== Dataset records ==

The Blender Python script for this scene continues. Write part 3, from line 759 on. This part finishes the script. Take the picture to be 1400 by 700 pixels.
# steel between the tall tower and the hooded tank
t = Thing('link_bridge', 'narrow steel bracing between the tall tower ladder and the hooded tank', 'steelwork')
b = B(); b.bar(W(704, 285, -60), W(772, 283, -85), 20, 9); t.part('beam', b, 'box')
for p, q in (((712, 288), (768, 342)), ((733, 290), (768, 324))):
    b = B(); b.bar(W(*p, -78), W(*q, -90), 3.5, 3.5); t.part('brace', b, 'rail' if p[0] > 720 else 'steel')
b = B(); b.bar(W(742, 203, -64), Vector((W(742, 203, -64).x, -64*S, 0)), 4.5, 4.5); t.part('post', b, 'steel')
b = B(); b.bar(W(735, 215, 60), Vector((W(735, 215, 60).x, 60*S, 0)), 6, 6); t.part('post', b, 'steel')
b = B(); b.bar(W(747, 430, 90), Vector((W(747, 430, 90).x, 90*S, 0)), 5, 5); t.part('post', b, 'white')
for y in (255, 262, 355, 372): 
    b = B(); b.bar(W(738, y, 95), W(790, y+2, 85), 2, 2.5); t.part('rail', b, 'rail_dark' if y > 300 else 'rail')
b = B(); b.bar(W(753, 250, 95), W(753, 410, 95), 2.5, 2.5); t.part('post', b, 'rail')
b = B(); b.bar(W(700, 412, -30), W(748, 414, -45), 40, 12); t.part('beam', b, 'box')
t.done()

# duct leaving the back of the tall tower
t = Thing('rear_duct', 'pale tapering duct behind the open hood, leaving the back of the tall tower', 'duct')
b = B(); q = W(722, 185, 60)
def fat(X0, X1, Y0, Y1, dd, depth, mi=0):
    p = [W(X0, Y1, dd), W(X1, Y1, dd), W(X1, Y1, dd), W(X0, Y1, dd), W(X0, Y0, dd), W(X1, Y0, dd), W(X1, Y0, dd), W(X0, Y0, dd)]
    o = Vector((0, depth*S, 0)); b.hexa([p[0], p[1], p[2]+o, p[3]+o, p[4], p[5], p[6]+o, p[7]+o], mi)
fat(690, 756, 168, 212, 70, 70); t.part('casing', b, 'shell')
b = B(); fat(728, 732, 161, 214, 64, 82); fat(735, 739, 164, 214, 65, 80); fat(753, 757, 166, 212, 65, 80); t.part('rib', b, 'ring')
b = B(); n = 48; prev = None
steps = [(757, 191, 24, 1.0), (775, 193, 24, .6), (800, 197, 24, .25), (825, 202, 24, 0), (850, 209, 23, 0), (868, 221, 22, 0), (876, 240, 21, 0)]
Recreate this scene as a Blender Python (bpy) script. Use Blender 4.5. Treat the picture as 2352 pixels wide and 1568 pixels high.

===

Exactly as they are written, print the entries again.

The Blender Python script for this scene continues. Write part 3, from line 759 on. This part finishes the script. Take the picture to be 1400 by 700 pixels.
# steel between the tall tower and the hooded tank
t = Thing('link_bridge', 'narrow steel bracing between the tall tower ladder and the hooded tank', 'steelwork')
b = B(); b.bar(W(704, 285, -60), W(772, 283, -85), 20, 9); t.part('beam', b, 'box')
for p, q in (((712, 288), (768, 342)), ((733, 290), (768, 324))):
    b = B(); b.bar(W(*p, -78), W(*q, -90), 3.5, 3.5); t.part('brace', b, 'rail' if p[0] > 720 else 'steel')
b = B(); b.bar(W(742, 203, -64), Vector((W(742, 203, -64).x, -64*S, 0)), 4.5, 4.5); t.part('post', b, 'steel')
b = B(); b.bar(W(735, 215, 60), Vector((W(735, 215, 60).x, 60*S, 0)), 6, 6); t.part('post', b, 'steel')
b = B(); b.bar(W(747, 430, 90), Vector((W(747, 430, 90).x, 90*S, 0)), 5, 5); t.part('post', b, 'white')
for y in (255, 262, 355, 372): 
    b = B(); b.bar(W(738, y, 95), W(790, y+2, 85), 2, 2.5); t.part('rail', b, 'rail_dark' if y > 300 else 'rail')
b = B(); b.bar(W(753, 250, 95), W(753, 410, 95), 2.5, 2.5); t.part('post', b, 'rail')
b = B(); b.bar(W(700, 412, -30), W(748, 414, -45), 40, 12); t.part('beam', b, 'box')
t.done()

# duct leaving the back of the tall tower
t = Thing('rear_duct', 'pale tapering duct behind the open hood, leaving the back of the tall tower', 'duct')
b = B(); q = W(722, 185, 60)
def fat(X0, X1, Y0, Y1, dd, depth, mi=0):
    p = [W(X0, Y1, dd), W(X1, Y1, dd), W(X1, Y1, dd), W(X0, Y1, dd), W(X0, Y0, dd), W(X1, Y0, dd), W(X1, Y0, dd), W(X0, Y0, dd)]
    o = Vector((0, depth*S, 0)); b.hexa([p[0], p[1], p[2]+o, p[3]+o, p[4], p[5], p[6]+o, p[7]+o], mi)
fat(690, 756, 168, 212, 70, 70); t.part('casing', b, 'shell')
b = B(); fat(728, 732, 161, 214, 64, 82); fat(735, 739, 164, 214, 65, 80); fat(753, 757, 166, 212, 65, 80); t.part('rib', b, 'ring')
b = B(); n = 48; prev = None
steps = [(757, 191, 24, 1.0), (775, 193, 24, .6), (800, 197, 24, .25), (825, 202, 24, 0), (850, 209, 23, 0), (868, 221, 22, 0), (876, 240, 21, 0)]
Recreate this scene as a Blender Python (bpy) script. Use Blender 4.5. Treat the picture as 2352 pixels wide and 1568 pixels high.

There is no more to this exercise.